━━━━━ LISTING ━━━━━
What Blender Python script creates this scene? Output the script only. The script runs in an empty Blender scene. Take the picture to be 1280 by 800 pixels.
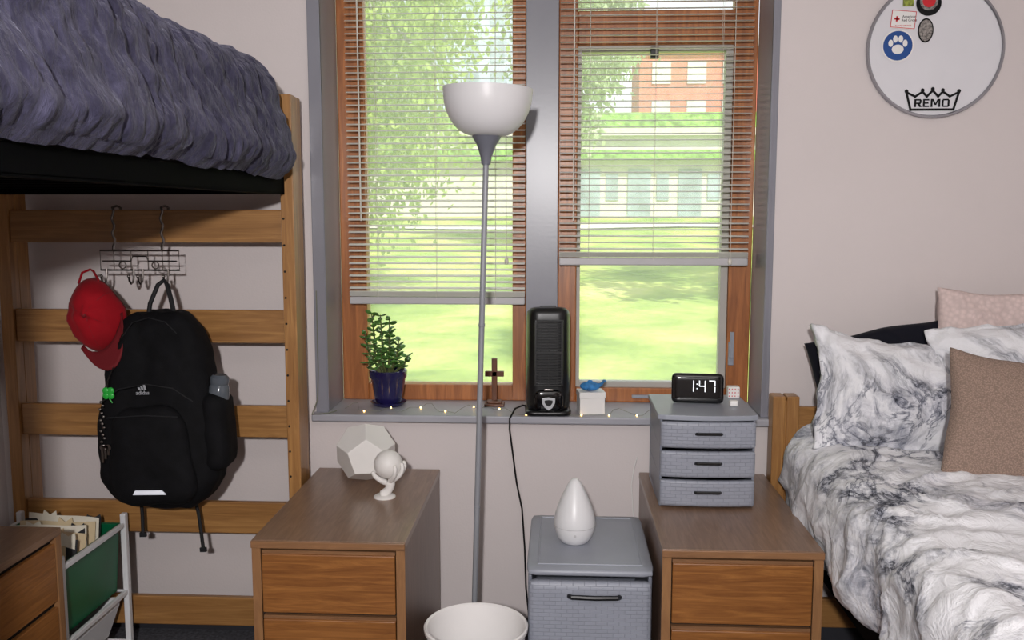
import bpy, bmesh, math, random
from mathutils import Vector, Matrix, Euler, noise
random.seed(7)
sc=bpy.context.scene
COL=sc.collection
def lin(c):
    return tuple(((x/255)/12.92 if x/255<=0.04045 else ((x/255+0.055)/1.055)**2.4) for x in c)+(1,)
# ---------------------------------------------------------------- materials
def base(name):
    m=bpy.data.materials.new(name); m.use_nodes=True
    nt=m.node_tree; b=nt.nodes['Principled BSDF']; return m,nt,b
def bumpnode(nt,b,src,strength,dist):
    bp=nt.nodes.new('ShaderNodeBump'); bp.inputs['Strength'].default_value=strength; bp.inputs['Distance'].default_value=dist
    nt.links.new(src,bp.inputs['Height']); nt.links.new(bp.outputs['Normal'],b.inputs['Normal'])
def ramp(nt,src,stops):
    r=nt.nodes.new('ShaderNodeValToRGB'); e=r.color_ramp.elements
    while len(e)<len(stops): e.new(0.5)
    for i,(p,c) in enumerate(stops): e[i].position=p; e[i].color=lin(c) if len(c)==3 else c
    nt.links.new(src,r.inputs[0]); return r.outputs[0]
def coords(nt,scale=(1,1,1)):
    t=nt.nodes.new('ShaderNodeTexCoord'); mp=nt.nodes.new('ShaderNodeMapping'); mp.inputs['Scale'].default_value=scale
    nt.links.new(t.outputs['Object'],mp.inputs[0]); return mp.outputs[0]
def noisetex(nt,vec,scale,detail=4,dist=0,rough=.5):
    n=nt.nodes.new('ShaderNodeTexNoise'); n.inputs['Scale'].default_value=scale; n.inputs['Detail'].default_value=detail
    n.inputs['Distortion'].default_value=dist; n.inputs['Roughness'].default_value=rough
    nt.links.new(vec,n.inputs['Vector']); return n.outputs[0]
def M(name,c,rough=.5,metal=0,var=.06,vscale=6,bump=0,bscale=200,bdist=.001,sheen=0,spec=.5,emit=None,es=0,coat=0):
    m,nt,b=base(name); v=coords(nt)
    n=noisetex(nt,v,vscale)
    lo=tuple(max(0,x*(1-var)) for x in c); hi=tuple(min(255,x*(1+var)) for x in c)
    nt.links.new(ramp(nt,n,[(.3,lo),(.7,hi)]),b.inputs['Base Color'])
    b.inputs['Roughness'].default_value=rough; b.inputs['Metallic'].default_value=metal
    b.inputs['Specular IOR Level'].default_value=spec
    b.inputs['Sheen Weight'].default_value=sheen; b.inputs['Coat Weight'].default_value=coat
    if bump: bumpnode(nt,b,noisetex(nt,v,bscale,3),bump,bdist)
    if emit: b.inputs['Emission Color'].default_value=lin(emit); b.inputs['Emission Strength'].default_value=es
    return m
def wood(name,c1,c2,stretch=(1,14,14),rough=.38,scale=3,coat=.15):
    m,nt,b=base(name); v=coords(nt,stretch)
    n=noisetex(nt,v,scale,6,1.2,.6)
    mid=tuple((a+d)/2 for a,d in zip(c1,c2))
    nt.links.new(ramp(nt,n,[(.3,c1),(.5,mid),(.68,c2)]),b.inputs['Base Color'])
    b.inputs['Roughness'].default_value=rough; b.inputs['Coat Weight'].default_value=coat; b.inputs['Coat Roughness'].default_value=.3
    bumpnode(nt,b,n,.12,.002); return m
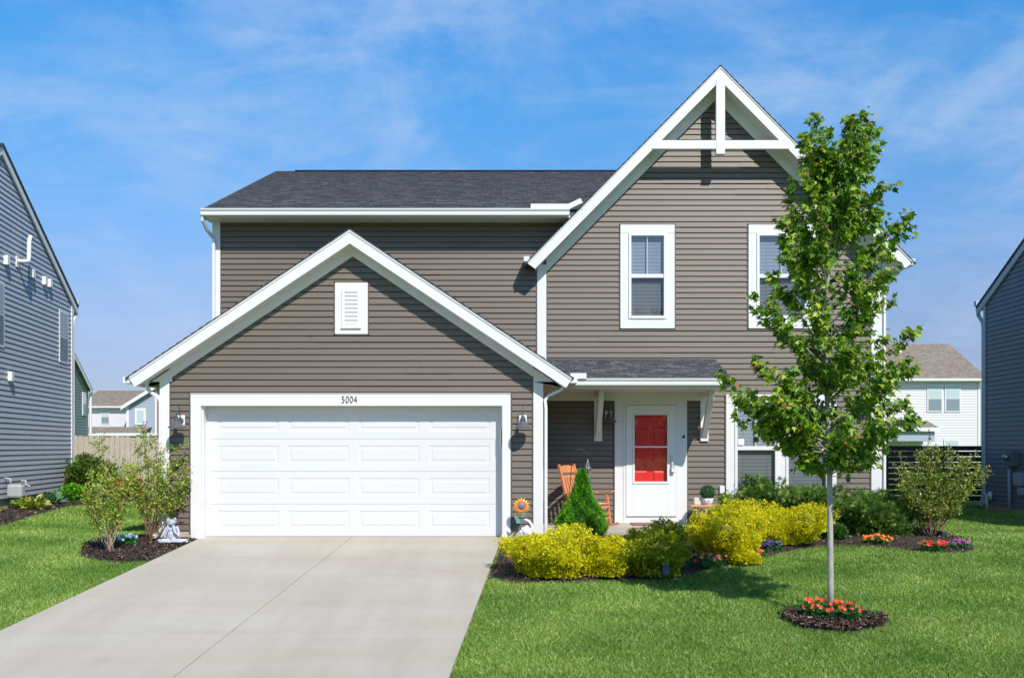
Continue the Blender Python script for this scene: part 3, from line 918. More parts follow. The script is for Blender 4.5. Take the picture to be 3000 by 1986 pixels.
# narrow drip edge line
for fn, C, hl, hr, yf in ((gt, GC, 3.50, 3.52, Yf), (mt, MC, 3.51, 3.5, 16.3)):
    for sgn, hw in ((-1, hl), (1, hr)):
        xe = C + sgn * hw
        p = [(C, fn(C) + .0), (xe, fn(xe) + .0), (xe, fn(xe) - .035), (C, fn(C) - .035)]
        if sgn > 0: p = p[::-1]
        child(MB().prism(p, 'y', yf - .012, yf - .001), 'drip_edge', WHITE_V)
# soffits and friezes
mb = MB()
for fn, C, hl, hr, y0, y1, o_ in ((gt, GC, 3.42, 3.42, Yf + .028, YG + .02, .20), (mt, MC, 3.37, 3.37, 16.328, YM + .02, .235)):
    for sgn, hw in ((-1, hl), (1, hr)):
        xe = C + sgn * hw
        p = [(C, fn(C) - o_ + .02), (xe, fn(xe) - o_ + .02), (xe, fn(xe) - o_), (C, fn(C) - o_)]
        if sgn > 0: p = p[::-1]
        child(MB().prism(p, 'y', y0, y1), 'soffit', WHITE)
mb = MB()
for fn, C, xl, xr, y, a, b in ((gt, GC, -5.545, .345, YG, .185, .368), (mt, MC, .64, 6.70, YM, .22, .47)):
    for sgn, xe in ((-1, xl), (1, xr)):
        p = [(C, fn(C) - a), (xe, fn(xe) - a), (xe, fn(xe) - b), (C, fn(C) - b)]
        if sgn > 0: p = p[::-1]
        child(MB().prism(p, 'y', y - .034, y - .002), 'frieze_board', WHITE)
# eave returns at the garage corners
for s in (-1, 1):
    mb = MB()
    xo = GC + s * 3.40; xi = GC + s * 2.925
    p = [(xi, 2.54), (xi, gt(xi) - .22), (xo, gt(xo) - .22), (xo, 2.535)]
    if s > 0: p = p[::-1]
    mb.prism(p, 'y', YG - .037, YG - .005)
    a, b = sorted((GC + s * 3.085, xo))
    mb.box(a, b, YG - .005, YM, 2.52, 2.545)
    a, b = sorted((xo - s * .0, xo - s * .02))
    mb.box(a, b, YG - .28, YM, 2.50, gt(xo) - .02)
    child(mb, 'eave_return', WHITE)
mb = MB()
for s in (-1, 1):
    xo = MC + s * 3.37
    a, b = sorted((MC + s * 3.05, xo))
    if s > 0:
        mb.box(a, b, YM + .0, 26.4, 4.74, 4.765)
        mb.box(xo - .02, xo, YM - .37, 26.4, 4.72, mt(xo) - .03)
p = [(6.88, 4.77), (6.88, mt(6.88) - .25), (7.16, mt(7.16) - .22), (7.16, 4.765)][::-1]
mb.prism(p, 'y', YM - .03, YM)
child(mb, 'eave_return', WHITE)

# roofs
def roof(name, slopes, m=SHINGLE, par=None):
    mb = MB()
    for a in slopes: roof_slope(mb, **a)
    if par: return sub(mb, name, m, par)
    return child(mb, name, m)
lg = math.hypot(3.56, 3.56 * .667)
roof('roof', [dict(P0=(GC - 3.56, 14.185, gt(GC - 3.56) + .012), U=(0, 1, 0), W=(1, 0, .667), lu=2.51, lw_=lg),
              dict(P0=(GC + 3.56, 14.185, gt(GC + 3.56) + .012), U=(0, 1, 0), W=(-1, 0, .667), lu=2.51, lw_=lg)])
lm = math.hypot(3.56, 3.56 * 1.015)
roof('roof', [dict(P0=(MC - 3.56, 16.285, mt(MC - 3.56) + .012), U=(0, 1, 0), W=(1, 0, 1.015), lu=6.7, lw_=lm),
              dict(P0=(MC + 3.56, 16.285, mt(MC + 3.56) + .012), U=(0, 1, 0), W=(-1, 0, 1.015), lu=6.7, lw_=lm)])
lr = math.hypot(5.2, 5.2 * .443)
lr2 = math.hypot(4.3, 4.3 * .443)
roof('roof', [dict(P0=(-5.67, 16.3, 5.80), U=(1, 0, 0), W=(0, 1, .443), lu=8.5, lw_=lr, clip=lambda w: (0, 6.95 + min(w * .9135, 5.2) * .443 / 1.015 * 1.0)),
              dict(P0=(3.7, 17.2, 5.80 + .9 * .443), U=(1, 0, 0), W=(0, 1, .443), lu=3.45, lw_=lr2, clip=lambda w: (max(0, 2.75 - (w * .9135 + .9) * .436), 3.45)),
              dict(P0=(-5.67, 26.7, 5.80), U=(1, 0, 0), W=(0, -1, .443), lu=12.82, lw_=lr)])
child(MB().prism([(21.38, 8.085), (21.5, 8.135), (21.62, 8.085)], 'x', -5.2, 6.6), 'ridge_vent', BLACKM)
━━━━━
# [WHAT IS BEING ASKED]
Where a line of the records above holds the word "Take", copy that line.

# [RESPONSE TO THE TASK]
What Blender Python script creates this scene? Output the script only. The script runs in an empty Blender scene. Take the picture to be 1280 by 800 pixels.
Continue the Blender Python script for this scene: part 3, from line 918. More parts follow. The script is for Blender 4.5. Take the picture to be 3000 by 1986 pixels.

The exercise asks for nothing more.